Similarly, Scandinavia has a long, dark winter with plenty of incubation time to perfect one’s craft.  The fjords and mountain belts were created with similar tectonic shifts as the landscapes of the Pacific Northwest. The great terrain humbles and forms a simple way of life that is mirrored in Scandinavia’s aesthetic and approach to design. At once functional and modern, with due respect given to the successful designs of the past, the Scandinavian aesthetic is both natural and rugged, restrained in decoration, and made with an inclination to produce apparel with solid craftsmanship. This certainly sounds familiar, as Seattle, Portland, and beyond come stacked with hand-crafted whiskeys, knives, cured meats and specialty apparel. 

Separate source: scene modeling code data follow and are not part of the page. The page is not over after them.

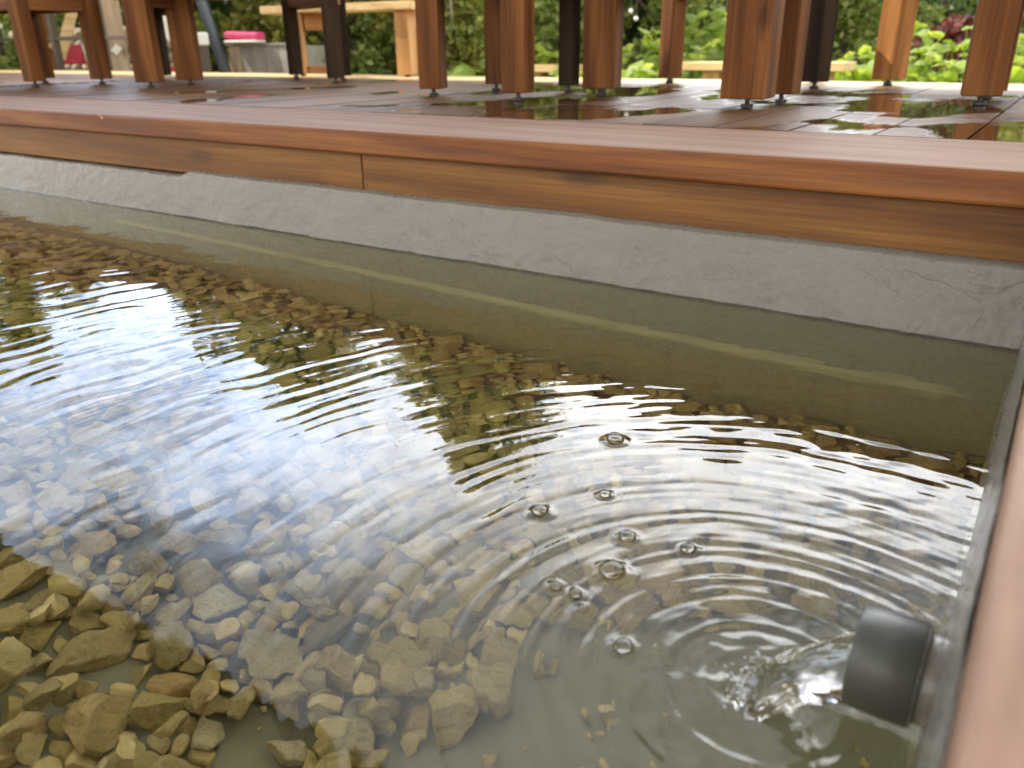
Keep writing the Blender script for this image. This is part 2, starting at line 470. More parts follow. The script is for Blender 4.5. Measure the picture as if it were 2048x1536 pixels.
# ------------------------------------------------------------------ ground, pool floor
b = MB()
gx0, gx1, gy1 = -60, 60, 90
bm = b.bm
def quad(p): bm.faces.new([bm.verts.new(q) for q in p])
gz = -0.2
quad([(gx0, 2.6, gz), (gx1, 2.6, gz), (gx1, gy1, gz), (gx0, gy1, gz)])
quad([(gx0, -60, gz), (POOL_X0-.2, -60, gz), (POOL_X0-.2, 2.6, gz), (gx0, 2.6, gz)])
quad([(.3, -60, gz), (gx1, -60, gz), (gx1, 2.6, gz), (.3, 2.6, gz)])
quad([(POOL_X0-.2, -60, gz), (.3, -60, gz), (.3, POOL_Y0-.2, gz), (POOL_X0-.2, POOL_Y0-.2, gz)])
quad([(POOL_X0-.2, .1, gz), (.3, .1, gz), (.3, 2.6, gz), (POOL_X0-.2, 2.6, gz)])
o = b.build('ground', M['ground']); tag(o, 'green and brown garden ground beyond the deck', 'ground', kind='structure')

xs = np.linspace(POOL_X0-.05, .05, 160); ys = np.linspace(POOL_Y0-.05, .05, 70)
V = [(x, y, floor_z(x, y) + .012*mnoise.noise((x*4, y*4, 3))) for x in xs for y in ys]
o = np_mesh('pool_floor', V, grid_faces(160, 70), M['silt']); tag(o, 'silty olive grey pool floor under the stones', 'pool floor', kind='structure')

M['bounce_terrace'] = wood('bounce_board', (.42, .27, .14), (.54, .37, .21), (.64, .46, .28), 'X', (0.6, 0.8), knots=False)  # unseen board surface added to bounce warm sunlight onto fascia and liner
b = MB()
for k in range(46):
    b.box((-3, POOL_Y0-.32-.145*k-.0725, .19), (13, .14, .04), bev=.002)
o = b.build('bounce_terrace', M['bounce_terrace']); tag(o, 'added unseen pale sunlit boards behind the viewer, bouncing warm light', 'bounce_terrace', kind='structure')

# ------------------------------------------------------------------ pool walls (grey liner)
def fbm(x, y, z, o=4):
    return mnoise.fractal((x, y, z), 1.0, 2.0, o)

def far_profile(x, t):
    """t 0..1 from the floor up and over the rim; returns y, z of the liner face of the far wall"""
    step = 0.0 if x > -1.69 else (-0.012 if x < -1.72 else -0.012*((-1.69-x)/.03))
    ztop = 0.103 + step + .0022*mnoise.noise((x*7, 1.3, 0)) + .0012*mnoise.noise((x*23, 4.3, 0))
    if t < .86:
        z = -0.46 + (ztop-0.006+.46)*(t/.86); y = 0.29*max(z, 0)
    else:
        a = (t-.86)/.14
        z = ztop - .006 + .006*math.sin(min(1, a*2)*math.pi/2)
        y = .29*(ztop-.006) + .022*a**1.2
    z_ = z
    d = .0010*fbm(x*9, z_*14, .5) + .0009*fbm(x*32, z_*40, 2.5)
    return y-d, z_

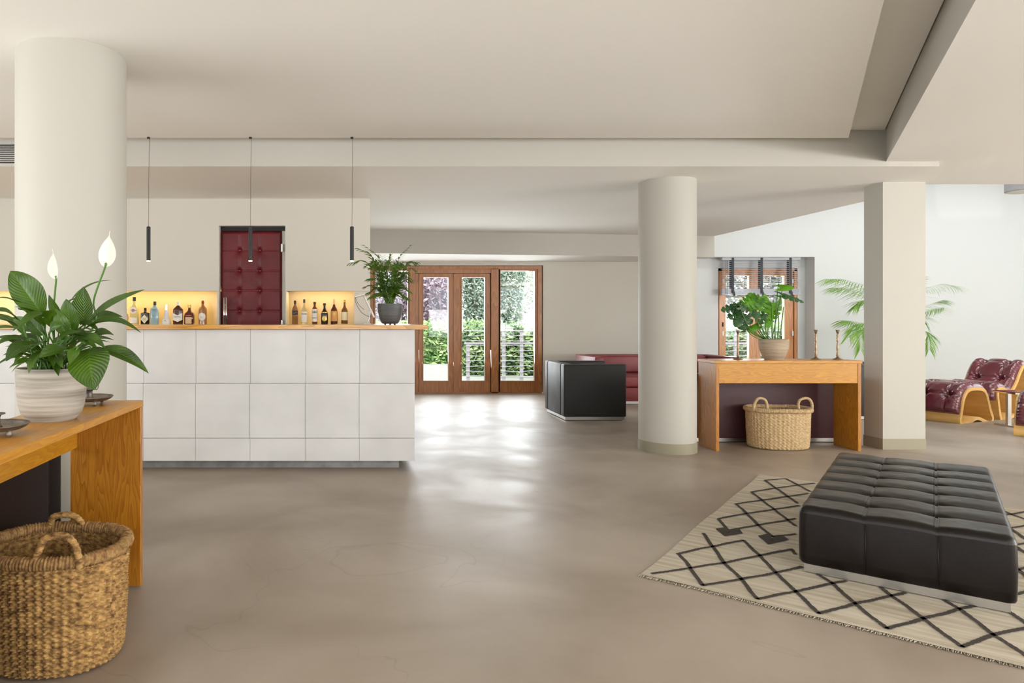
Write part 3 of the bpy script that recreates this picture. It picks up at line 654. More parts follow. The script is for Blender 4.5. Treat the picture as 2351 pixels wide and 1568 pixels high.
# monstera
Ym = 6.34; pm = Vector((sx(1776, Ym), Ym, TZ))
t = thing('monstera', pm, 'monstera with split leaves in a sandy pot on the pillar-side console table', 'potted plant')
pot(t, pm.x, pm.y, TZ, .124, .193, M['pot2'], base=.62)
def mleaf(mb, bpx, bpy_, tpx, tpy, wpx, Y, nrm=(0, -1, .35), splits=4, heart=.16, sag=.05, depth=.78):
    b = P(bpx, bpy_, Y); tp = P(tpx, tpy, Y + R.uniform(-.03, .03)); d = tp - b; Ln = d.length; t_ = d.normalized(); n = Vector(nrm); n = (n - t_ * n.dot(t_)).normalized(); s = t_.cross(n)
    wd = wpx * Y / F / 2 * .93
    NV = 44; NU = 8
    def fn(u, v):
        a = u * 2 - 1; aa = abs(a)
        env = (math.sin(PI * (v * .93 + .07) ** .72) ** .55) if v < 1 else .02
        notch = 0
        if splits and .18 < v < .92:
            ph = (v - .12 + (.035 if a > 0 else 0)) * (splits + 1.2); f = ph % 1
            notch = depth * math.exp(-((f - .5) / .13) ** 2)
        w_ = wd * env * (1 - notch)
        along = v * Ln - heart * Ln * aa * aa * (1 - v) ** 2 * 2.2 + .10 * Ln * aa * (1 - v) * v * 2
        return b + t_ * along + n * (sag * Ln * 4 * v * (1 - v) - .28 * aa * aa * w_) + s * (a * w_)
    mb.grid(fn, NU, NV, uv=lambda u, v: (u * 2 - 1, v))
    return b
lite, dark, stm = MB(), MB(), MB()
ML = [ # (base x, y, tip x, y, width, splits, dark)
 (1731, 690, 1703, 702, 40, 3, 0), (1734, 688, 1722, 716, 40, 3, 0), (1733, 684, 1716, 676, 22, 0, 0), (1744, 682, 1742, 712, 36, 3, 0),
 (1775, 696, 1765, 742, 56, 4, 0), (1790, 660, 1823, 660, 20, 0, 0),
 (1690, 706, 1655, 712, 24, 3, 1), (1700, 718, 1668, 730, 26, 2, 1), (1700, 704, 1722, 714, 22, 2, 1), (1712, 724, 1709, 763, 44, 2, 1),
 (1698, 728, 1690, 752, 24, 0, 1), (1738, 716, 1734, 732, 22, 0, 1), (1756, 722, 1744, 745, 22, 2, 1), (1768, 738, 1760, 752, 18, 0, 0),
 (1741, 748, 1716, 762, 18, 0, 0), (1794, 677, 1846, 694, 22, 4, 1), (1694, 700, 1700, 724, 26, 3, 1)]
for bx, by, tx, ty, wpx, spn, dk in ML:
    Yl = Ym + R.uniform(-.08, .05)
    b = mleaf(dark if dk else lite, bx, by, tx, ty, wpx, Yl, splits=spn, nrm=(R.uniform(-.3, .3), -1, R.uniform(.2, .8)))
    root = pm + Vector((R.uniform(-.06, .06), R.uniform(-.04, .04), .165))
    side = Vector((R.uniform(-.02, .02), .03, 0))
    stm.tube(spline([root, root.lerp(b, .35) + Vector(((b.x - root.x) * .25, .02, -.01)), b + side + Vector((0, 0, .01)), b], 6), .0042, 6)
for px in (1772, 1780, 1788, 1795): stm.tube(spline([pm + Vector(((px - 1776) * .003, 0, .165)), P(px, 740, Ym + .02), P(px + R.uniform(-6, 6), 705, Ym)], 6), .005, 6)
lite.build('foliage', M['monstera'], t, True); dark.build('foliage', M['monstera_dark'], t, True); stm.build('leaf_stalks', M['stem'], t, True)

def frond(mb, pts, ll, n, wd, spread=1., droop=.35, plane=None, taper=.6):
    sp = spline(pts, 8); N = len(sp); mb.tube(sp, [.003 * (1 - .7 * i / N) for i in range(N)], 5)
    for k in range(n):
        v = .22 + .78 * k / (n - 1); i = min(N - 2, int(v * (N - 1))); p = sp[i].lerp(sp[i + 1], v * (N - 1) - i)
        tdir = (sp[i + 1] - sp[i]).normalized(); sd = tdir.cross(Vector((0, 0, 1)) if plane is None else Vector(plane)); sd = sd.normalized() if sd.length > .05 else Vector((1, 0, 0))
        for s in (-1, 1):
            d = (tdir * (.7 + .5 * v) + sd * s * spread + Vector((0, 0, -droop + R.uniform(-.12, .12)))).normalized()
            L_ = ll * (1 - taper * abs(v - .45) ** 1.3 * 1.6) * R.uniform(.85, 1.1)
            tip = p + d * L_ + Vector((0, 0, -L_ * droop * .3))
            mb.leaf(p, tip, wd, (sd * s * -.2 + Vector((0, -.4, 1))), .08, 2, 5, fold=.2)
# parlour palm on the bar
Yq = 5.52; pp = Vector((sx(895.5, Yq), Yq, 1.162))
t = thing('parlour_palm', pp, 'bushy parlour palm in a charcoal pot on the right end of the bar', 'potted plant')
MB().lathe([(.05, .008), (.06, .008), (.072, .02), (.086, .05), (.098, .10), (.1015, .15), (.1015, .172), (.094, .172), (.092, .15), (.04, .15)], pp, 48).build('pot', M['greypot'], t, True, auto=50)
for k in range(3):
    a = 2 * PI * k / 3 + .5; MB().lathe([(.008, 0), (.010, .010)], pp + Vector((math.cos(a) * .045, math.sin(a) * .045, 0)), 10).build('foot', M['greypot'], t)
MB().lathe([(.02, .150), (.092, .152), (.09, .158), (.02, .164)], pp, 32).build('soil', M['soil'], t, True)
mb = MB()
def pf(tx, ty, hx, hy, dY=0., ll=.10, n=11):
    b = pp + Vector((R.uniform(-.03, .03), R.uniform(-.03, .03), .155)); frond(mb, [b, b.lerp(P(hx, hy, Yq + dY * .5), .55) + Vector((0, 0, .03)), P(hx, hy, Yq + dY * .6), P(tx, ty, Yq + dY)], ll, n, .016, .75, .4)
for a in ((826, 572, 850, 585, -.02), (806, 604, 838, 600, -.06), (838, 565, 868, 590, .08), (955, 602, 935, 604, -.05), (940, 566, 918, 590, .05),
          (896, 590, 890, 620, .02), (878, 592, 880, 615, -.08), (860, 610, 872, 630, -.12), (930, 625, 918, 628, -.14), (905, 600, 902, 625, -.1),
          (850, 640, 866, 640, -.1), (942, 640, 922, 636, .1), (880, 625, 885, 650, .12), (915, 612, 908, 640, .12), (872, 650, 880, 660, -.16), (918, 652, 910, 655, -.16), (845, 672, 866, 662, 0), (938, 668, 920, 662, 0), (896, 640, 896, 655, -.14),
          (855, 680, 872, 672, -.1), (935, 684, 915, 674, -.08), (880, 672, 886, 675, -.14), (908, 668, 904, 675, -.12)): pf(*a)
for k in range(28):
    a = R.uniform(0, 2 * PI); u = R.uniform(.05, .11); hgt = R.uniform(.10, .36); e = pp + Vector((math.cos(a) * u * 1.4, math.sin(a) * u * 1.4, .16 + hgt)); b = pp + Vector((math.cos(a) * .02, math.sin(a) * .02, .155))
    frond(mb, [b, b.lerp(e, .5) + Vector((0, 0, .04)), e, e + Vector((math.cos(a) * .05, math.sin(a) * .05, -.01))], .07, 10, .015, .75, .4)
mb.build('foliage', M['parlour'], t, True)
# areca palm behind the square pillar
pa = Vector((7.58, 9.35, 0))
t = thing('areca_palm', pa, 'tall areca palm whose fronds spread out from behind the square pillar', 'potted plant')
MB().lathe([(.12, 0), (.13, .01), (.17, .2), (.18, .36), (.165, .36), (.16, .3), (.05, .3)], pa, 48).build('pot', M['greypot'], t, True, auto=50)
MB().lathe([(.03, .30), (.16, .30), (.15, .32), (.03, .33)], pa, 32).build('soil', M['soil'], t, True)
mb = MB(); ym = 9.35
AF = [((1900, 640), (1950, 645), -.2), ((1912, 660), (1960, 665), .1), ((1935, 735), (1970, 740), -.1), ((1950, 768), (1975, 742), -.3), ((1975, 800), (1982, 756), -.3), ((2195, 656), (2150, 655), -.1), ((2160, 690), (2135, 700), -.2), ((2165, 705), (2135, 712), .2),
      ((2132, 800), (2125, 760), -.3), ((2060, 600), (2060, 640), 0), ((2010, 630), (2035, 660), .2), ((2100, 640), (2085, 660), -.2), ((1965, 700), (1990, 690), 0), ((2120, 740), (2105, 720), 0)]
for (tx, ty), (hx, hy), dY in AF:
    b = pa + Vector((R.uniform(-.06, .06), R.uniform(-.05, .05), .32)); hpt = P(hx, hy, ym + dY * .6)
    frond(mb, [b, Vector((b.x + (hpt.x - b.x) * .25, b.y, b.z + (hpt.z - b.z) * .75 + .08)), hpt, P(tx, ty, ym + dY)], .30, 30, .011, .7, .55)
mb.build('foliage', M['areca'], t, True)

# ------------------------------------------------------------------ candle holders
def chamberstick(cx, cy, label, ang):
    t = thing('candle_holder', (cx, cy, TZ1), label, 'candle holder', 'iron dish candle holders'); z = TZ1
    c = Vector((cx, cy, z))
    MB().lathe([(.01, .018), (.075, .018), (.092, .026), (.100, .034), (.102, .035), (.1, .037), (.09, .030), (.075, .022), (.01, .021)], c, 64).build('dish', M['iron'], t, True)
    MB().lathe([(.018, .021), (.022, .026), (.017, .032), (.015, .055), (.018, .062), (.022, .064), (.030, .066), (.030, .069), (.012, .069), (.010, .05)], c, 32).build('candle_socket', M['iron'], t, True)
    for k in range(3):
        a = ang + 2 * PI * k / 3; q = c + Vector((math.cos(a) * .078, math.sin(a) * .078, .0098))
        MB().lathe([(.0005, -.0098), (.006, -.008), (.0095, 0), (.006, .008), (.004, .013)], q, 16).build('foot', M['iron'], t, True)
    q = c + Vector((.033 if cy > 2.5 else -.033, .0, .085)); pts = [q + Vector((math.cos(th) * .009, 0, math.sin(th) * .021)) for th in [2 * PI * i / 24 for i in range(24)]]
    MB().tube(pts, .0018, 6, closed=True).build('ring_handle', M['iron'], t, True)
chamberstick(-1.125, 2.90, 'iron dish candle holder with ring handle behind the peace lily pot', -.9)
chamberstick(-1.122, 2.13, 'iron dish candle holder on the console edge, in front of the peace lily pot', -.55)
def candlestick(px, Y, h, label):
    c = Vector((sx(px, Y), Y, TZ)); t = thing('candlestick', c, label, 'candlestick', 'turned brass candlesticks')
    MB().lathe([(.040, 0), (.042, .004), (.038, .008), (.022, .012), (.012, .02)], c, 32).build('base', M['bronze'], t, True)
    pr = [(.011, .018), (.009, .03), (.014, .04), (.008, .05), (.013, .06), (.007, .068), (.010, .09), (.011, .12), (.008, .15), (.006, .165), (.012, .175), (.007, .185), (.012, .20), (.007, .21), (.011, .225), (.007, .235), (.009, .25)]
    MB().lathe([(r, z * h / .28) for r, z in pr], c, 20).build('stem', M['bronze'], t, True)
    MB().lathe([(.008, h - .03), (.012, h - .02), (.016, h - .005), (.017, h), (.012, h), (.01, h - .01)], c, 20).build('candle_cup', M['bronze'], t, True)
candlestick(1694, 6.36, .275, 'turned brass candlestick on the console, left of the monstera')
candlestick(1873, 6.36, .280, 'turned brass candlestick on the console, nearest the monstera pot on its right')
candlestick(1923, 6.34, .280, 'turned brass candlestick at the right end of the console')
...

Top: Private residence in Vega, Norway by Kolman Boye Architects (Sweden)
Bottom: Delta Shelter by Olson Kundig Architects (Seattle)

 

At Baby & Company, two Danish designers spring to mind when comparing the Seattle aesthetic with the Scandinavian. These two brands gorgeously combine function and logic as skillfully as they romance form and emotion.  Both Hansen Garments and By Malene Birger bring simplicity to clothing, echoing the modernity of mid-century furniture and architecture.  A focus on high quality materials and fluid natural lines help the aesthetic stand the test of time. Designer Malene Birger has said, she does not aim to invent the future shirt: she would rather design a well made garment that stands the test of time and is worn well into the future.


Hansen Garments AW15  

By Malene Birger 2015 collections

This reservedness in style is actually a reflection in confidence. When we are wearing good materials crafted into timeless styles, we can focus on the day to day demands knowing our understated garments support our every move, even onto the dance floor.